Celebrating earth hour at a village without electricity

Our View:
It was hot and dry as we drank deeply from the bottled mineral water and stepped out of our air conditioned vehicle to walk the last mile to the tiny village. Udhav, as it was known was one of the extremely rare villages in the region without electricity only four miles away from where a cluster of high tension towers announced that the district was fast moving towards urbanisation. Election promises had speeded up the rural electrification work in the area and engineers were frantically working to meet a deadline barely a month away. With a population of less than 200 families living in thatched huts, Udhav was possibly one of the few villages in rural India that still did not have the metalled road or the electric bulb.
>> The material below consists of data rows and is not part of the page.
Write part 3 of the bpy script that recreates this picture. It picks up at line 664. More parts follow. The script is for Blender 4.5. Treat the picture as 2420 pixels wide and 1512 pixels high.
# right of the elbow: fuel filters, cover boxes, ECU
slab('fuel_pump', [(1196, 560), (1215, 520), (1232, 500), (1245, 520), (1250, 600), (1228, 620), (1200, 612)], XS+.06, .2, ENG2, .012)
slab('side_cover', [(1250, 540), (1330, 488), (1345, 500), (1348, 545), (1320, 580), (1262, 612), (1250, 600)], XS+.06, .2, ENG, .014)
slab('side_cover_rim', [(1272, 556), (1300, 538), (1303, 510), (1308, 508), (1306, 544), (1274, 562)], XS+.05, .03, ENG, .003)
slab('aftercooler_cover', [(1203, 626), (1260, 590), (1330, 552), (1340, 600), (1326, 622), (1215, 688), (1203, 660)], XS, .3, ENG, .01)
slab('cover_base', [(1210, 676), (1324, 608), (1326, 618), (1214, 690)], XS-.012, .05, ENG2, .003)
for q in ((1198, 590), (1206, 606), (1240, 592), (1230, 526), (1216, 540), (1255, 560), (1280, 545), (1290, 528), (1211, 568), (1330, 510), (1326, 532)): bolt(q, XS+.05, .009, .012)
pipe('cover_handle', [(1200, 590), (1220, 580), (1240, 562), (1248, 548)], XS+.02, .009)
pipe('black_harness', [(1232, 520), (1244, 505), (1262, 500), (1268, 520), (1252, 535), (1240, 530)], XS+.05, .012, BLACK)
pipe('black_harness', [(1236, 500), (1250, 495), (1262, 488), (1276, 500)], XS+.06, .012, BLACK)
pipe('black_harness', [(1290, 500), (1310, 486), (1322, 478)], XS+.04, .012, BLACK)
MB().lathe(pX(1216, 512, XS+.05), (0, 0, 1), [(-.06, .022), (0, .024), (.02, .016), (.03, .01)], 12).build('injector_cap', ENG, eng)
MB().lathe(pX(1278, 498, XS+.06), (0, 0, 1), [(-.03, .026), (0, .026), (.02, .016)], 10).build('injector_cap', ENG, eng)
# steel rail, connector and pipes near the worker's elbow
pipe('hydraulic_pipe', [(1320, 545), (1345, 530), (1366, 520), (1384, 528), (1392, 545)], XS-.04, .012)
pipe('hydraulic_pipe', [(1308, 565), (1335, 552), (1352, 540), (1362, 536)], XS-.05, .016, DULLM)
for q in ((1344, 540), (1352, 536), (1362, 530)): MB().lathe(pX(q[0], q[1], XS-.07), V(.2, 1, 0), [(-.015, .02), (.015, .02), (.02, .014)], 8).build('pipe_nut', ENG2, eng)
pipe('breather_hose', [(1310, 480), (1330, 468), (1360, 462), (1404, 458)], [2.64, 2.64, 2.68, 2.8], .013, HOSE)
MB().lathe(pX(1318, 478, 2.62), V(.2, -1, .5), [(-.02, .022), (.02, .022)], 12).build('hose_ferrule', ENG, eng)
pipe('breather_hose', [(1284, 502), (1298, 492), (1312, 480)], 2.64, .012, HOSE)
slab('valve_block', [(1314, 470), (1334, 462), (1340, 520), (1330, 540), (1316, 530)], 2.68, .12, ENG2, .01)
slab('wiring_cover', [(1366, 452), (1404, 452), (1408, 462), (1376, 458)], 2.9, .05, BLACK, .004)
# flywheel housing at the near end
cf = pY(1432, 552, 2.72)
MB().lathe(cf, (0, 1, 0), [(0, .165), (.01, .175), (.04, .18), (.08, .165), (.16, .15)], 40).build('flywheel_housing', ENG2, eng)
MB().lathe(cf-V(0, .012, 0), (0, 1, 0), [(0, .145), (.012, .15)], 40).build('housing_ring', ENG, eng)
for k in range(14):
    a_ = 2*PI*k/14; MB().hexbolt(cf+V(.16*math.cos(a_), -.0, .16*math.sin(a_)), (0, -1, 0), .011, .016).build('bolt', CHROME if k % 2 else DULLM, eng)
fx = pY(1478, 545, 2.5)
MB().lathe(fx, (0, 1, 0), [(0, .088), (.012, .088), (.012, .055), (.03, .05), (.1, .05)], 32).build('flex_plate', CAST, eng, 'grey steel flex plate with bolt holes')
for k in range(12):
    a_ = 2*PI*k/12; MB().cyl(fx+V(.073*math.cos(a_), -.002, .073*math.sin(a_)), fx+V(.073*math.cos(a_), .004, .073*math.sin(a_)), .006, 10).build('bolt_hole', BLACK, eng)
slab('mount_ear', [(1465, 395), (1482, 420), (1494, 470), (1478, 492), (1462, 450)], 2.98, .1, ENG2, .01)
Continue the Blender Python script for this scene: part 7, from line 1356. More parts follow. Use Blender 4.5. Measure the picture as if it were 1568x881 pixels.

The walk through the dirt tracks besides the green & browning fields was surprisingly easy. The lush fields, ready for harvesting were swaying in a easterly breeze, heavy with drooping stocks pregnant with wheat. A few hundred yards to the left a giant combined harvester was moving in towards a neighbouring field, the footprint of mechanisation dwarfing the vast stretches of golden brown grain fields that went as far as eye could see. The draught kept us cool and fresh despite the blazing sun above. Soon we were close to the cluster of the mangrove trees and the village well that nurtured the human habitation.

Keeping our backpacks & bags on the wide brick lined parapet around the well, we looked in, almost all at the same time, at the depths below. Not far, the water was crystal clear, inviting and cool, with a few freshly dropped leaves, from the “neem(margosa) ” ……..a tree famous for its herbal remedies, floating on the surface. The bucket latched on to the pulley at the well had only to be freed as it hurtled down with surprising momentum to create a splash. A little bit of manoeuvring and we had filled the bucket enough for washing our by now dusty hands and faces. However the sweet taste of the well water was so compelling that instead of using it as a face wash we drank deeply, so deeply that it satiated both the tired body and mind.
Sixty hours later when we set off to return home, this journey to rural India had also touched our souls. No lights, no laptops, no cars, no shopping yet so much to savour and rejoice. There could be no better way to celebrate of the earth hour, the return to nature, that will be forever embedded in our hearts. I look forward to such celebrations each year.